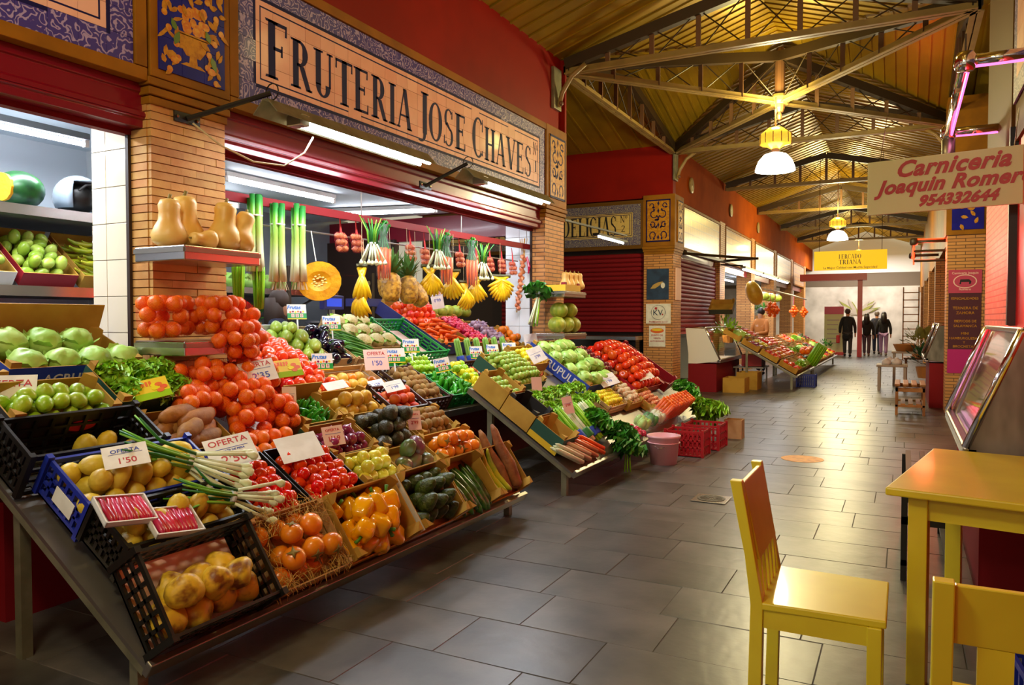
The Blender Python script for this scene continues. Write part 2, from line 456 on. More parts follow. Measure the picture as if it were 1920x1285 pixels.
sign1 = frame_sign('tile_sign', 'long glazed tile sign reading FRUTERIA JOSE CHAVES above the fruit stall', 3.56, 8.22, 2.79, 3.62, .155, .138, .14, 'sign_tile', 'tile_lilac')
sign0 = frame_sign('tile_sign', 'lilac bordered tile sign cut off at the top left corner', .3, 2.82, 2.79, 3.62, .155, .138, .14, 'sign_tile', 'tile_lilac')

# serif capitals drawn as flat strokes
def serif_glyph(ch):
    """list of outlines in a unit-high box, and the advance width"""
    P = []; TK, TN, SF = .155, .062, .045
    def rect(a, b, c, d): P.append([(a, b), (c, b), (c, d), (a, d)])
    def stem(x, y0=0., y1=1., w=TK, s0=True, s1=True):
        rect(x, y0, x+w, y1)
        if s0: P.append([(x-.07, y0), (x+w+.07, y0), (x+w+.05, y0+SF), (x-.05, y0+SF)])
        if s1: P.append([(x-.05, y1-SF), (x+w+.05, y1-SF), (x+w+.07, y1), (x-.07, y1)])
    def diag(x0, y0, x1, y1, w): P.append([(x0, y0), (x0+w, y0), (x1+w, y1), (x1, y1)])
    def arc(cx, cy, rx, ry, a0, a1, wt=TK, wn=TN, n=14):
        out = []; inn = []
        for i in range(n+1):
            a = math.radians(a0+(a1-a0)*i/n); k = abs(math.cos(a)); w = wn+(wt-wn)*k**1.5
            out.append((cx+rx*math.cos(a), cy+ry*math.sin(a))); inn.append((cx+(rx-w)*math.cos(a), cy+(ry-w*.8)*math.sin(a)))
        for i in range(n): P.append([out[i], out[i+1], inn[i+1], inn[i]])
    def foot(x, w=.2): rect(x-w/2, 0, x+w/2, SF)
    def tick(x, y0, y1): P.append([(x-.03, y0), (x+.015, y0), (x+.015, y1), (x-.015, y1)])
    adv = .6
    if ch in 'FE':
        stem(.09); rect(.2, 1-TN, .5, 1); tick(.5, .8, 1); rect(.2, .5, .4, .5+TN); tick(.4, .42, .62); adv = .58
        if ch == 'E': rect(.2, 0, .52, TN); tick(.52, 0, .22); adv = .62
    elif ch in 'RP':
        stem(.09); arc(.26, .73, .25, .27, -90, 90); rect(.2, 1-TN, .28, 1); rect(.2, .46, .28, .46+TN)
        if ch == 'R': diag(.46, 0, .26, .48, .14); foot(.56, .14); adv = .64
        else: adv = .56
    elif ch == 'U':
        stem(.1, .25, 1, s0=False); rect(.5, .25, .5+TN, 1); rect(.44, 1-SF, .62, 1); arc(.325, .28, .225, .28, 180, 360, TK, TN); adv = .68
    elif ch == 'T':
        stem(.24, s1=False); rect(.03, 1-TN, .58, 1); tick(.06, .78, 1); tick(.57, .78, 1); adv = .6
    elif ch == 'I': stem(.1); adv = .34
    elif ch == 'A':
        diag(.46, 0, .27, 1, .14); diag(.06, 0, .3, 1, .045); rect(.15, .3, .5, .3+TN*.8); foot(.08, .16); foot(.54, .2); adv = .66
    elif ch == 'V':
        diag(.28, 0, .07, 1, .14); diag(.32, 0, .56, 1, .045); rect(.0, 1-SF, .26, 1); rect(.49, 1-SF, .67, 1); adv = .66
    elif ch == 'J':
        stem(.14, .06, 1, s0=False); arc(.07, .06, .195, .2, -120, 0, .11, .05, 8); adv = .36
    elif ch == 'O': arc(.31, .5, .3, .52, 0, 360, TK, TN, 28); adv = .66
    elif ch == 'C': arc(.31, .5, .3, .52, 50, 310, TK, TN, 22); tick(.52, .68, 1.); tick(.52, .06, .2); adv = .6
    elif ch == 'D': stem(.09); arc(.24, .5, .38, .5, -90, 90, TK, TN, 18); adv = .68
    elif ch == 'S':
        arc(.26, .74, .2, .27, 40, 230, .1, .05, 14); arc(.25, .25, .22, .27, -140, 60, .11, .05, 14)
        P.append([(.09, .66), (.2, .56), (.42, .38), (.3, .5)]); P.append([(.1, .58), (.3, .42), (.44, .36), (.2, .64)]); tick(.42, .76, .98); tick(.06, .03, .26); adv = .54
    elif ch == 'H':
        stem(.09); stem(.46); rect(.2, .48, .48, .48+TN); adv = .7
    elif ch == 'N':
        stem(.08, w=.05); stem(.5, w=.05, s0=False); P.append([(.05, 1), (.18, 1), (.56, 0), (.5, 0)]); adv = .64
    elif ch == 'L': stem(.09); rect(.2, 0, .5, TN); tick(.5, 0, .25); adv = .56
    elif ch == '1': stem(.12, s1=False); diag(.05, .82, .2, 1, .04); adv = .36
    elif ch == '2': arc(.22, .76, .18, .24, -20, 170, .1, .05, 12); diag(.04, .05, .33, .68, .07); rect(.03, 0, .42, .08); adv = .5
    elif ch == 'o': arc(.2, .8, .16, .2, 0, 360, .07, .05, 16); rect(.06, .5, .34, .53); adv = .42
    elif ch == ' ': adv = .3
    elif ch in 'BGMQZKWXY':
        stem(.09); adv = .5
    return P, adv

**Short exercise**
Your task is to repeat the data above exactly while excluding the pictures.

**Answer**
The Blender Python script for this scene continues. Write part 2, from line 456 on. More parts follow. Measure the picture as if it were 1920x1285 pixels.
sign1 = frame_sign('tile_sign', 'long glazed tile sign reading FRUTERIA JOSE CHAVES above the fruit stall', 3.56, 8.22, 2.79, 3.62, .155, .138, .14, 'sign_tile', 'tile_lilac')
sign0 = frame_sign('tile_sign', 'lilac bordered tile sign cut off at the top left corner', .3, 2.82, 2.79, 3.62, .155, .138, .14, 'sign_tile', 'tile_lilac')

# serif capitals drawn as flat strokes
def serif_glyph(ch):
    """list of outlines in a unit-high box, and the advance width"""
    P = []; TK, TN, SF = .155, .062, .045
    def rect(a, b, c, d): P.append([(a, b), (c, b), (c, d), (a, d)])
    def stem(x, y0=0., y1=1., w=TK, s0=True, s1=True):
        rect(x, y0, x+w, y1)
        if s0: P.append([(x-.07, y0), (x+w+.07, y0), (x+w+.05, y0+SF), (x-.05, y0+SF)])
        if s1: P.append([(x-.05, y1-SF), (x+w+.05, y1-SF), (x+w+.07, y1), (x-.07, y1)])
    def diag(x0, y0, x1, y1, w): P.append([(x0, y0), (x0+w, y0), (x1+w, y1), (x1, y1)])
    def arc(cx, cy, rx, ry, a0, a1, wt=TK, wn=TN, n=14):
        out = []; inn = []
        for i in range(n+1):
            a = math.radians(a0+(a1-a0)*i/n); k = abs(math.cos(a)); w = wn+(wt-wn)*k**1.5
            out.append((cx+rx*math.cos(a), cy+ry*math.sin(a))); inn.append((cx+(rx-w)*math.cos(a), cy+(ry-w*.8)*math.sin(a)))
        for i in range(n): P.append([out[i], out[i+1], inn[i+1], inn[i]])
    def foot(x, w=.2): rect(x-w/2, 0, x+w/2, SF)
    def tick(x, y0, y1): P.append([(x-.03, y0), (x+.015, y0), (x+.015, y1), (x-.015, y1)])
    adv = .6
    if ch in 'FE':
        stem(.09); rect(.2, 1-TN, .5, 1); tick(.5, .8, 1); rect(.2, .5, .4, .5+TN); tick(.4, .42, .62); adv = .58
        if ch == 'E': rect(.2, 0, .52, TN); tick(.52, 0, .22); adv = .62
    elif ch in 'RP':
        stem(.09); arc(.26, .73, .25, .27, -90, 90); rect(.2, 1-TN, .28, 1); rect(.2, .46, .28, .46+TN)
        if ch == 'R': diag(.46, 0, .26, .48, .14); foot(.56, .14); adv = .64
        else: adv = .56
    elif ch == 'U':
        stem(.1, .25, 1, s0=False); rect(.5, .25, .5+TN, 1); rect(.44, 1-SF, .62, 1); arc(.325, .28, .225, .28, 180, 360, TK, TN); adv = .68
    elif ch == 'T':
        stem(.24, s1=False); rect(.03, 1-TN, .58, 1); tick(.06, .78, 1); tick(.57, .78, 1); adv = .6
    elif ch == 'I': stem(.1); adv = .34
    elif ch == 'A':
        diag(.46, 0, .27, 1, .14); diag(.06, 0, .3, 1, .045); rect(.15, .3, .5, .3+TN*.8); foot(.08, .16); foot(.54, .2); adv = .66
    elif ch == 'V':
        diag(.28, 0, .07, 1, .14); diag(.32, 0, .56, 1, .045); rect(.0, 1-SF, .26, 1); rect(.49, 1-SF, .67, 1); adv = .66
    elif ch == 'J':
        stem(.14, .06, 1, s0=False); arc(.07, .06, .195, .2, -120, 0, .11, .05, 8); adv = .36
    elif ch == 'O': arc(.31, .5, .3, .52, 0, 360, TK, TN, 28); adv = .66
    elif ch == 'C': arc(.31, .5, .3, .52, 50, 310, TK, TN, 22); tick(.52, .68, 1.); tick(.52, .06, .2); adv = .6
    elif ch == 'D': stem(.09); arc(.24, .5, .38, .5, -90, 90, TK, TN, 18); adv = .68
    elif ch == 'S':
        arc(.26, .74, .2, .27, 40, 230, .1, .05, 14); arc(.25, .25, .22, .27, -140, 60, .11, .05, 14)
        P.append([(.09, .66), (.2, .56), (.42, .38), (.3, .5)]); P.append([(.1, .58), (.3, .42), (.44, .36), (.2, .64)]); tick(.42, .76, .98); tick(.06, .03, .26); adv = .54
    elif ch == 'H':
        stem(.09); stem(.46); rect(.2, .48, .48, .48+TN); adv = .7
    elif ch == 'N':
        stem(.08, w=.05); stem(.5, w=.05, s0=False); P.append([(.05, 1), (.18, 1), (.56, 0), (.5, 0)]); adv = .64
    elif ch == 'L': stem(.09); rect(.2, 0, .5, TN); tick(.5, 0, .25); adv = .56
    elif ch == '1': stem(.12, s1=False); diag(.05, .82, .2, 1, .04); adv = .36
    elif ch == '2': arc(.22, .76, .18, .24, -20, 170, .1, .05, 12); diag(.04, .05, .33, .68, .07); rect(.03, 0, .42, .08); adv = .5
    elif ch == 'o': arc(.2, .8, .16, .2, 0, 360, .07, .05, 16); rect(.06, .5, .34, .53); adv = .42
    elif ch == ' ': adv = .3
    elif ch in 'BGMQZKWXY':
        stem(.09); adv = .5
    return P, adv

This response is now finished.